Наша позиция предельно ясна: только сильное, эффективное, если комуто не нравится слово «сильное», скажем эффективное государство и демократическое государство в состоянии защитить гражданские, политические, экономические свободы, способно создать условия для благополучной жизни людей и для процветания нашей Родины».
«Мы убедились: нерешительность власти и слабость государства сводят на нет экономические и другие реформы. Власть обязана опираться на закон и сформированную в соответствии с ним единую исполнительную вертикаль.

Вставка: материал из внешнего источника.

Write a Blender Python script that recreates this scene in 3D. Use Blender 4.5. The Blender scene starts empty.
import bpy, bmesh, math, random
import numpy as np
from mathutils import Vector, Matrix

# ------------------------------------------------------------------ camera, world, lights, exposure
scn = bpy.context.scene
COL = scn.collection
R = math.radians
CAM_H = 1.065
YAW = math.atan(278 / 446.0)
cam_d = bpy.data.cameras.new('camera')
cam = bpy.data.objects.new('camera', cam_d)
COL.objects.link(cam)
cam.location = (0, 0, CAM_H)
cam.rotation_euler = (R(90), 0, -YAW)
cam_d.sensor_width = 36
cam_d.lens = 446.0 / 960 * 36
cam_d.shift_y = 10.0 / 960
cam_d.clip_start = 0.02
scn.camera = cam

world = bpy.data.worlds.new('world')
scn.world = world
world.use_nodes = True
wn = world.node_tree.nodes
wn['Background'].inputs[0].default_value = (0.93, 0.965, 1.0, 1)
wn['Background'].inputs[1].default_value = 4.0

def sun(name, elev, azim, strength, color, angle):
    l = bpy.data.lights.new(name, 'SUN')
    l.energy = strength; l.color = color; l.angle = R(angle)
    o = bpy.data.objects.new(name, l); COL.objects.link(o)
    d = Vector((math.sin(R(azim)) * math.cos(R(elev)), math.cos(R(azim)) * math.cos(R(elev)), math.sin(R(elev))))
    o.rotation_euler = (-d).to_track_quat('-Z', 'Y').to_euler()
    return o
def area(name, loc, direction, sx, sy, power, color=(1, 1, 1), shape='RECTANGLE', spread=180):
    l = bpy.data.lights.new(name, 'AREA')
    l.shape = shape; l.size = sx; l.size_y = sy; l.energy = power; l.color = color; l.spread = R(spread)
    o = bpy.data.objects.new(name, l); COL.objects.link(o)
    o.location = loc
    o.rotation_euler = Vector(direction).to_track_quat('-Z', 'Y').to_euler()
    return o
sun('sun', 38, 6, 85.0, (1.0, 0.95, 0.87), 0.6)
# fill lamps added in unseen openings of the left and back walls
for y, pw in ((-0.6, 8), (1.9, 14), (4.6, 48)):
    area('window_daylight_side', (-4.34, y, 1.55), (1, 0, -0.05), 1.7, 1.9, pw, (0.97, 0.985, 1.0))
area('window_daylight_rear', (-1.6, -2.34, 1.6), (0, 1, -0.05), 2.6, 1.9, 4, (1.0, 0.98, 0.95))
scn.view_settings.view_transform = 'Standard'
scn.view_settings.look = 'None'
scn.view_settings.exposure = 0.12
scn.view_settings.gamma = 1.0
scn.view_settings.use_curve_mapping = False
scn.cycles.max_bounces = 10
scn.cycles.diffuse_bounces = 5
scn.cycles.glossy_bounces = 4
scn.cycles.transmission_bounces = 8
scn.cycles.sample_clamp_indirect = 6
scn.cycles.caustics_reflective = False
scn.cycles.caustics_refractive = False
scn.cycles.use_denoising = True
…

Мы создали «острова» и отдельные «островки» власти, но не возвели между ними надежных мостов. У нас до сих пор не выстроено эффективное взаимодействие между разными уровнями власти. Мы с вами очень много и часто говорили об этом. Центр и территории, региональные и местные власти все еще соревнуются между собой, соревнуются за полномочия. А за их часто взаимоуничтожающей схваткой наблюдают те, кому выгодны беспорядок и произвол, кто использует отсутствие эффективного государства в собственных целях. И некоторые хотели бы сохранить такое положение на будущее.
Вакуум власти привел к перехвату государственных функций частными корпорациями и кланами. Они обросли собственными теневыми группами, группами влияния, сомнительными службами безопасности, использующими незаконные способы получения информации.
Между тем государственные функции и государственные институты тем и отличаются от предпринимательских, что не должны быть куплены или проданы, приватизированы или переданы в пользование, в лизинг. На государственной службе нужны профессионалы, для которых единственным критерием деятельности является закон. Иначе государство открывает дорогу коррупции. И может наступить момент, когда оно просто переродится, перестанет быть демократическим.
Вот почему мы настаиваем на единственной диктатуре – диктатуре Закона. Хотя я знаю, что выражение это многим не нравится. Вот почему так важно указать границы той области, где государство является полноправным и единственным хозяином. Четко сказать, где оно – последний арбитр, и обозначить те сферы, куда оно не должно вмешиваться.